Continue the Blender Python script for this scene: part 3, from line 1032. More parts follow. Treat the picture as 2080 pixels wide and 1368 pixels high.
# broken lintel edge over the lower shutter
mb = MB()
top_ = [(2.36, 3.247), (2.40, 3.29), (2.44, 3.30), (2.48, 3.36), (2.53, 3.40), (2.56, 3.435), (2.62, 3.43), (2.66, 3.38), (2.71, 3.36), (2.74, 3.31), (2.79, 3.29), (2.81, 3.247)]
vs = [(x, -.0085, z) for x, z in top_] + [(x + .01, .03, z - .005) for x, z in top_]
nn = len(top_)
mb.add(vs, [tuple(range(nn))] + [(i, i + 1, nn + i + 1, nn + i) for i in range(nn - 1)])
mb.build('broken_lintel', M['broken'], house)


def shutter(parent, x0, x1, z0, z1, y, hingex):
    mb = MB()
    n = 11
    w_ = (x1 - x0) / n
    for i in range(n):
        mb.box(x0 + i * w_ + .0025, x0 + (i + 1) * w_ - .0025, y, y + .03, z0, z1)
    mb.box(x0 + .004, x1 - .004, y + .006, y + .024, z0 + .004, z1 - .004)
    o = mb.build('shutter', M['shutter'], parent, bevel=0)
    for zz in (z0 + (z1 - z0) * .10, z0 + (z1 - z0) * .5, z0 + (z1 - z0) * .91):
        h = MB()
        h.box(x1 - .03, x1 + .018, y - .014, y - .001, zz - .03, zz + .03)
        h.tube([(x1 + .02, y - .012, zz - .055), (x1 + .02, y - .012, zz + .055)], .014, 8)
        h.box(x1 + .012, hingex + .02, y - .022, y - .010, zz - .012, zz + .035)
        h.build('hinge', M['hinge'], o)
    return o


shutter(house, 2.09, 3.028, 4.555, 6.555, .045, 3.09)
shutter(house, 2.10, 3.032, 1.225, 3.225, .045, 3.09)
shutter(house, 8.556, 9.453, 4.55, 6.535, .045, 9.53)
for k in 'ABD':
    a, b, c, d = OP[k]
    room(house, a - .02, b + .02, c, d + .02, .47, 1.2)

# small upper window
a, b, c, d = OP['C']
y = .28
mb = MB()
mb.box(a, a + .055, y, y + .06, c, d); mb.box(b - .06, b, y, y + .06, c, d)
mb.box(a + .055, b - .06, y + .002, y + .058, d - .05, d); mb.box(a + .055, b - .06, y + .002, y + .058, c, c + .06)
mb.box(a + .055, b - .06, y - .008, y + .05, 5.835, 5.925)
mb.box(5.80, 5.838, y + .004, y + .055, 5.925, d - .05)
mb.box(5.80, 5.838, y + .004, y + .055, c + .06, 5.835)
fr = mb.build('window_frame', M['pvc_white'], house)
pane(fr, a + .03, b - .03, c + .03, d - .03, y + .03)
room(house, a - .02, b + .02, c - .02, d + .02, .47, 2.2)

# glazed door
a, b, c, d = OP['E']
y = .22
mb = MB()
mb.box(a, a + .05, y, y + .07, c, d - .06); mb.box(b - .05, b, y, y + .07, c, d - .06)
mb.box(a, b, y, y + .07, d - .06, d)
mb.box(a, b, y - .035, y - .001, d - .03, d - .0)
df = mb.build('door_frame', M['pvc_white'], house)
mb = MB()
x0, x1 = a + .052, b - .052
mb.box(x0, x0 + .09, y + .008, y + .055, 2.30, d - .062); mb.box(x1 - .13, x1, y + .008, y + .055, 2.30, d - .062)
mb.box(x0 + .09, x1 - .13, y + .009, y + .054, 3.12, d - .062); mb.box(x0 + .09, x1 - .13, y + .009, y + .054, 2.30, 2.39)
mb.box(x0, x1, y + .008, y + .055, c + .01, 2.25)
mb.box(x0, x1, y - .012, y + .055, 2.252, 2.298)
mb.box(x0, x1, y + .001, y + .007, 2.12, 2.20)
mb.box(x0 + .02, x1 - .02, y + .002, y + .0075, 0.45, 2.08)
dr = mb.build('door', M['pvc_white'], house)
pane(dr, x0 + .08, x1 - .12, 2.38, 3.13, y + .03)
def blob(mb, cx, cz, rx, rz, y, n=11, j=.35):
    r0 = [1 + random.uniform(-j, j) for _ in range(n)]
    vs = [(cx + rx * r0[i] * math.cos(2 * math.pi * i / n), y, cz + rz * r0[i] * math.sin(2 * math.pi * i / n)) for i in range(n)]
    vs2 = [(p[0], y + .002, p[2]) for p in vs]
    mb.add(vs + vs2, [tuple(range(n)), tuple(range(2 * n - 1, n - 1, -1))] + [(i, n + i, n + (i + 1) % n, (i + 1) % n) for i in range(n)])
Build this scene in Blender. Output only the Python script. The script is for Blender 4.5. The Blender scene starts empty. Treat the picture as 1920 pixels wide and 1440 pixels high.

______

◆ WORK TO BE COMPLETED
In the listing above, reproduce the first line and each one after it through the line that contains "room(house, a - .02, b + .02, c, d".

◆ FULL RESPONSE
Continue the Blender Python script for this scene: part 3, from line 1032. More parts follow. Treat the picture as 2080 pixels wide and 1368 pixels high.
# broken lintel edge over the lower shutter
mb = MB()
top_ = [(2.36, 3.247), (2.40, 3.29), (2.44, 3.30), (2.48, 3.36), (2.53, 3.40), (2.56, 3.435), (2.62, 3.43), (2.66, 3.38), (2.71, 3.36), (2.74, 3.31), (2.79, 3.29), (2.81, 3.247)]
vs = [(x, -.0085, z) for x, z in top_] + [(x + .01, .03, z - .005) for x, z in top_]
nn = len(top_)
mb.add(vs, [tuple(range(nn))] + [(i, i + 1, nn + i + 1, nn + i) for i in range(nn - 1)])
mb.build('broken_lintel', M['broken'], house)


def shutter(parent, x0, x1, z0, z1, y, hingex):
    mb = MB()
    n = 11
    w_ = (x1 - x0) / n
    for i in range(n):
        mb.box(x0 + i * w_ + .0025, x0 + (i + 1) * w_ - .0025, y, y + .03, z0, z1)
    mb.box(x0 + .004, x1 - .004, y + .006, y + .024, z0 + .004, z1 - .004)
    o = mb.build('shutter', M['shutter'], parent, bevel=0)
    for zz in (z0 + (z1 - z0) * .10, z0 + (z1 - z0) * .5, z0 + (z1 - z0) * .91):
        h = MB()
        h.box(x1 - .03, x1 + .018, y - .014, y - .001, zz - .03, zz + .03)
        h.tube([(x1 + .02, y - .012, zz - .055), (x1 + .02, y - .012, zz + .055)], .014, 8)
        h.box(x1 + .012, hingex + .02, y - .022, y - .010, zz - .012, zz + .035)
        h.build('hinge', M['hinge'], o)
    return o


shutter(house, 2.09, 3.028, 4.555, 6.555, .045, 3.09)
shutter(house, 2.10, 3.032, 1.225, 3.225, .045, 3.09)
shutter(house, 8.556, 9.453, 4.55, 6.535, .045, 9.53)
for k in 'ABD':
    a, b, c, d = OP[k]
    room(house, a - .02, b + .02, c, d + .02, .47, 1.2)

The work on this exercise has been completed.